Do I need to keep the original JPG after converting to WebP?
Yes — keep the JPG as a fallback for email clients, print services, and any workflows that require JPG. Use WebP for web delivery and keep the JPG as a backup alongside it.
Does this converter work offline?
Yes. Once the page has loaded, conversion works without an internet connection. All processing uses your browser's Canvas API — there is no server involved at any step.
Does this JPG to WebP converter work on iPhone and Android?
Yes. The converter works on Safari (iPhone/iPad), Chrome and Firefox (Android), and any modern mobile browser. Select JPG files from your Photos or Files app, convert, and download the WebP files directly to your device.
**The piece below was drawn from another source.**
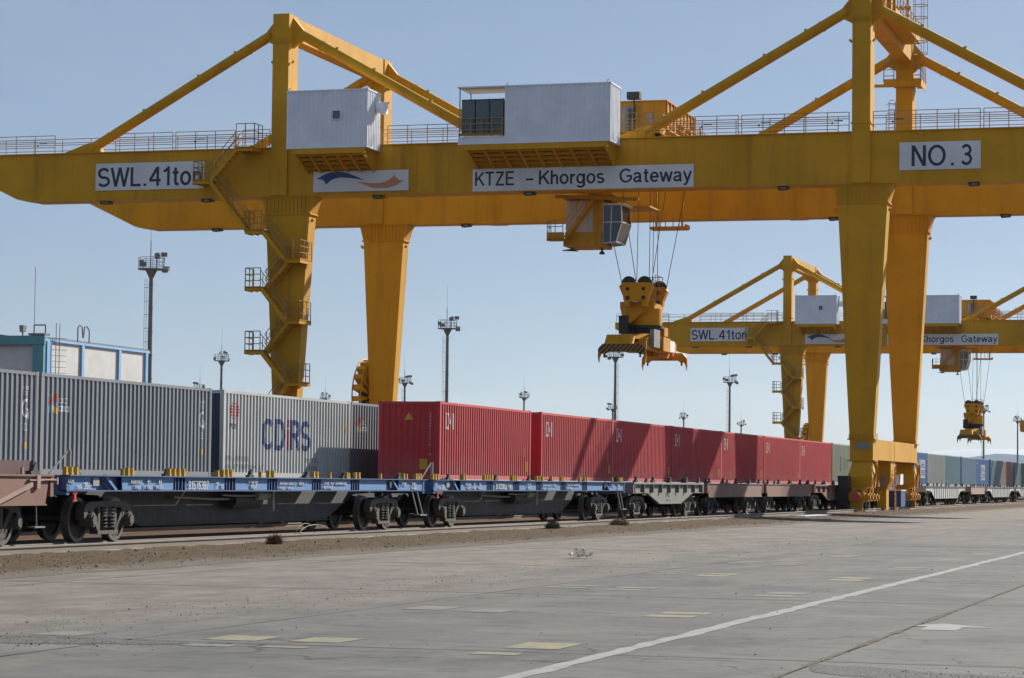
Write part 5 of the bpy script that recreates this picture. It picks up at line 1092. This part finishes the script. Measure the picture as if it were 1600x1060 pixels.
# ---------------------------------------------------------------- trolley with machinery house and cab
def make_trolley():
    o = empty('crane_trolley', (156.5, 38.0, ZT+.14))
    m_ = MB()
    for y in (35.3, 41.0): m_.box(XA+.45, XB+1.05, y-.3, y+.3, ZT+.35, ZT+.75)
    for x in (151.0, 160.0): m_.box(x-.3, x+.3, 35.6, 40.7, ZT+.30, ZT+.70)
    part('trolley_frame', m_, 'yellow', o)
    for y in (35.3, 41.0):
        for X in (XA+.75, XB+.75): m_ = MB(); m_.tube((X-.1, y, ZT+.46), (X+.1, y, ZT+.46), .31, 16); part('wheel', m_, 'wheel', o)
    m_ = MB(); m_.box(151.3, 159.3, 35.6, 39.6, ZT+.76, 24.42); hs = part('machinery_house', m_, 'yellow2', o)
    for k in range(9): x = 151.5+k*.95; m_ = MB(); m_.box(x-.05, x+.05, 35.52, 35.598, ZT+.76, 24.5); part('wall_rib', m_, 'yellow2', hs)
    m_ = MB(); m_.box(151.2, 159.4, 35.5, 39.7, 24.43, 24.5); part('roof', m_, 'yellow2', hs)
    for (y0, y1, z0, z1) in ((36.35, 36.75, 22.9, 23.7), (37.5, 38.1, 22.7, 24.2)): m_ = MB(); m_.box(151.22, 151.295, y0, y1, z0, z1); part('louvre', m_, 'grey', hs)
    m_ = MB(); m_.tube((150.9, 38.0, ZT+.4), (150.9, 38.0, 24.0), .26, 12); part('vent_pipe', m_, 'grey', o)
    m_ = MB(); m_.box(150.7, 151.3, 37.1, 37.9, 24.55, 24.98); m_.tube((151.0, 37.5, ZT), (151.0, 37.5, 24.6), .05, 6); part('floodlight', m_, 'dark', o)
    handrail('trolley_rail', [(149.2, 35.2, ZT+.76), (149.2, 41.2, ZT+.76)], o, 1.1, .9, 'rail_thin', (.33, .66, 1.0))
    handrail('trolley_rail', [(149.4, 34.9, ZT+.76), (161.0, 34.9, ZT+.76)], o, 1.1, 1.0, 'rail_thin', (.33, .66, 1.0))
    m_ = MB(); m_.box(149.0, 161.2, 34.8, 35.5, ZT+.66, ZT+.75); m_.box(149.0, 151.2, 35.5, 41.2, ZT+.66, ZT+.75); part('walkway', m_, 'yellow2', o)
    for k in range(3): m_ = MB(); x = 153.5+k*2.3; m_.box(x-.25, x+.25, 34.95, 35.4, ZT+.76, ZT+1.6); m_.tube((x+.6, 35.1, ZT+.8), (x+.6, 35.1, ZT+2.2), .06, 6); part('winch_gear', m_, 'yellow2', o)
    # hanging cab
    m_ = MB(); m_.box(150.2, 152.6, 39.35, 41.5, 16.0, 18.35); cab_ = part('cab_body', m_, 'cream', o)
    m_ = MB(); m_.box(150.0, 152.8, 39.25, 41.6, 15.55, 15.95); m_.box(150.05, 150.35, 39.2, 39.75, 15.6, 18.75); m_.box(152.3, 152.6, 39.2, 39.75, 15.6, 21.9); m_.box(150.06, 150.36, 39.8, 40.1, 18.3, 21.9); m_.box(152.3, 152.6, 41.0, 41.4, 18.3, 21.9); m_.box(150.0, 152.7, 38.9, 41.6, 18.40, 18.55); m_.box(150.02, 150.22, 39.2, 41.5, 15.96, 16.4); part('cab_frame', m_, 'yellow2', o)
    g_ = MB(); g_.prism([(39.18, 18.05), (38.05, 18.05), (38.0, 17.0), (38.35, 15.8), (39.18, 15.75)], 'x', 150.25, 152.5); gl = part('cab_window', g_, 'glass', o)
    m_ = MB()
    for x in (150.22, 152.5):
        for a, b in (((39.15, 18.05), (38.05, 18.05)), ((38.05, 18.05), (38.0, 17.0)), ((38.0, 17.0), (38.35, 15.8)), ((38.35, 15.8), (39.15, 15.72)), ((39.15, 17.0), (38.0, 17.0)), ((39.17, 18.05), (39.17, 15.75)), ((38.65, 18.0), (38.7, 15.8))): m_.bar((x, a[0], a[1]), (x, b[0], b[1]), .045, .045)
    for (y, z) in ((38.03, 18.05), (37.98, 17.0), (38.33, 15.8)): m_.bar((150.2, y, z), (152.5, y, z), .05, .05)
    part('window_frame', m_, 'white', gl)
    m_ = MB(); m_.box(150.2, 152.55, 37.9, 39.2, 18.06, 18.16); part('cab_roof', m_, 'cream', o)
    m_ = MB(); m_.box(149.1, 150.0, 41.3, 42.4, 15.85, 15.95); m_.box(149.1, 149.14, 41.3, 42.4, 15.8, 16.3); part('cab_platform', m_, 'yellow2', o)
    handrail('cab_rail', [(149.95, 42.38, 15.95), (149.15, 42.38, 15.95), (149.15, 41.4, 15.95)], o, 1.1, .5, 'rail_thin', (.33, .66, 1.0))
    m_ = MB()
    for xx in (149.3, 149.9): m_.bar((xx, 41.3, 16.0), (xx, 39.3, 18.7), .06, .2)
    for k in range(10): u = (k+.5)/10; m_.box(149.32, 149.88, 41.3-2*u-.1, 41.3-2*u+.1, 16.0+2.7*u, 16.03+2.7*u)
    for k in (.55, 1.05): m_.tube((149.3, 41.3, 16+k), (149.3, 39.3, 18.7+k), .025, 5)
    for u in (.05, .35, .65, .95): m_.tube((149.3, 41.3-2*u, 16+2.7*u), (149.3, 41.3-2*u, 17.05+2.7*u), .025, 5)
    part('cab_stair', m_, 'yellow2', o)
    m_ = MB(); m_.tube((151.3, 39.5, 15.55), (151.3, 39.5, 15.3), .07, 8); m_.tube((151.3, 39.5, 15.3), (151.3, 39.5, 15.15), .14, 10, .18); m_.prism([(42.0, 15.4), (41.3, 15.5), (41.0, 15.35)], 'x', 151.0, 151.5); part('cab_lamp', m_, 'dark', o)
    m_ = MB(); m_.box(149.6, 153.2, 38.4, 41.7, 18.56, 18.6); m_.box(153.2, 156.0, 37.0, 41.0, 18.2, 18.3); m_.prism([(41.8, 18.35), (36.6, 18.1), (36.6, 18.3), (41.8, 18.55)], 'x', 148.7, 148.8); part('hanger', m_, 'yellow2', o)
    m_ = MB(); m_.box(159.4, 160.6, 36.2, 38.5, 17.45, 17.62); m_.box(159.4, 160.6, 36.12, 36.2, 17.5, 17.75)
    for y in (36.7, 37.1, 37.6, 38.0): m_.tube((160, y, 17.6), (160, y, 18.5), .03, 5)
    for y in (36.5, 38.2): m_.box(159.95, 160.05, y-.06, y+.06, 17.6, 21.9)
    part('sheave_platform', m_, 'yellow2', o)
    return o
trolley = make_trolley(); tag(trolley, 'orange machinery trolley with glazed driver cab hanging under the near crane', 'trolley', 'crane trolleys')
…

What quality setting does this JPG to WebP converter use?
This converter outputs WebP at quality 0.82, which is visually equivalent to JPEG at quality 90–92. At this setting the WebP file is 25–34% smaller than the JPG while appearing identical at normal viewing sizes. Most professional WebP workflows target a quality range of 0.80–0.85.
Does WebP support transparency that JPG does not?
Yes. WebP supports full alpha-channel transparency, while JPG has no transparency support. Converting JPG to WebP does not add transparency — the JPG source has no alpha data to carry over. If you need a transparent WebP, convert from PNG to WebP instead.
Is JPG to WebP conversion reversible?
Not losslessly. The WebP was encoded from a JPEG, which already discarded some image data during JPEG compression. Converting the WebP back to JPG reapplies JPEG compression on top of that — always keep the original JPG as a master backup before deleting it.
Can I convert multiple files at once?
Yes. Drop as many files as you need in one go and click "Convert all" to process everything at once. When done, click "Download all" to get a single ZIP archive containing all converted files.
Are my files uploaded to a server?
No. All conversion happens directly in your browser using the Canvas API. Your files never leave your device — no uploads, no server processing, 100% private. This also means the tool works without an internet connection once the page has loaded.